4. Let op, het kan misgaan
Hoe het niet moet, laat Wikipedia zien. De gratis online-encyclopedie vraagt bezoekers al een tijd om geld te doneren, omdat het voortbestaan bedreigd wordt. Deze boodschap verschijnt pontificaal in beeld als je op de website belandt. Shotton betwijfelt de effectiviteit van de campagne ten zeerste. “Het zou veel krachtiger zijn – en waarschijnlijk ook veel beter werken – als Wikipedia bijvoorbeeld benadrukt dat een miljoen bezoekers per jaar een donatie geven.”
Social proof is zo’n krachtig instrument, dat fout gebruik je een forse rekening kan opleveren. Daarmee betreden we het terrein van de ‘negative social proof’. Begin oktober twittert Shotten een voorbeeld hiervan. Het is een foto van een campagne die in de Londense City loopt, met als doel mensen te weerhouden om hun peuken op straat te gooien. Op de poster staat in grote, rode letters: jaarlijks worden hier zes miljoen sigarettenpeuken op straat gegooid, en dat je daar vooral niet aan mee moet doen als je geen boete wilt riskeren. “Deze aanpak maakt asociaal gedrag gemeengoed, waardoor het probleem vaak alleen maar erger wordt”, twittert Shotton.
5. Stel je prioriteiten
Je eigen populariteit benadrukken, op een manier die zo relevant mogelijk is voor jouw klant? Het lijkt zo simpel dat marketeers er weleens voor terugdeinzen, stelt Shotton. Hun beroepseer is in het gedrang, ze vinden dat ze met iets slimmers op de proppen moeten komen. Shotton maakt korte metten met deze houding. Stel je prioriteiten, zegt hij, het enige dat telt is verkoop. “En de theorie rond social proof heeft zich voldoende bewezen op dat vlak.”

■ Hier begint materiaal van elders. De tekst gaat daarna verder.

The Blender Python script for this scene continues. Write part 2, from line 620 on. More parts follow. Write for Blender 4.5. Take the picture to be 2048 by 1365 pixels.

Bovendien, zo laat Shotton zien, is de theorie niet altijd even makkelijk toe te passen. Hij wijst op een voorbeeld bij de Britse belastingdienst. Die wil de bevolking aansporen om toch vooral tijdig hun belastingen te betalen en benadrukt daarbij dat het gros van de mensen zich hier ook altijd aan houdt. Het lijkt een correct gebruik van de theorie van social proof: de populariteit van gewenst gedrag wordt benadrukt, wie wil er niet horen bij de groep mensen die het juiste doet? Het heeft ook effect: het aantal mensen dat tijdig betaalt, stijgt met vijftien procent. Het blijkt echter dat de Britten met de hoogste belastingschulden er niet door geprikkeld worden. Onder hen neemt het aantal tijdige betalers zelfs met 25 procent tot 35 procent af. Hoe hoger de belastingschuld, hoe minder ze zich door de campagne aangesproken voelen. Wat blijkt? Deze groep beschouwt zichzelf als uniek. Wat anderen doen, vinden zij irrelevant.
De boodschap wordt aangepast. Er wordt gecommuniceerd dat gemiste belastinginkomsten betekent dat er minder geld is voor publieke diensten, zoals de Britse gezondheidszorg. Dat spreekt de groep met de hoogste belastingschulden wel aan en verhoogt het percentage onder hen dat tijdig betaalt. Shotton: “Het is dus lastig een model te ontwikkelen dat voor iedereen in alle omstandigheden werkt.”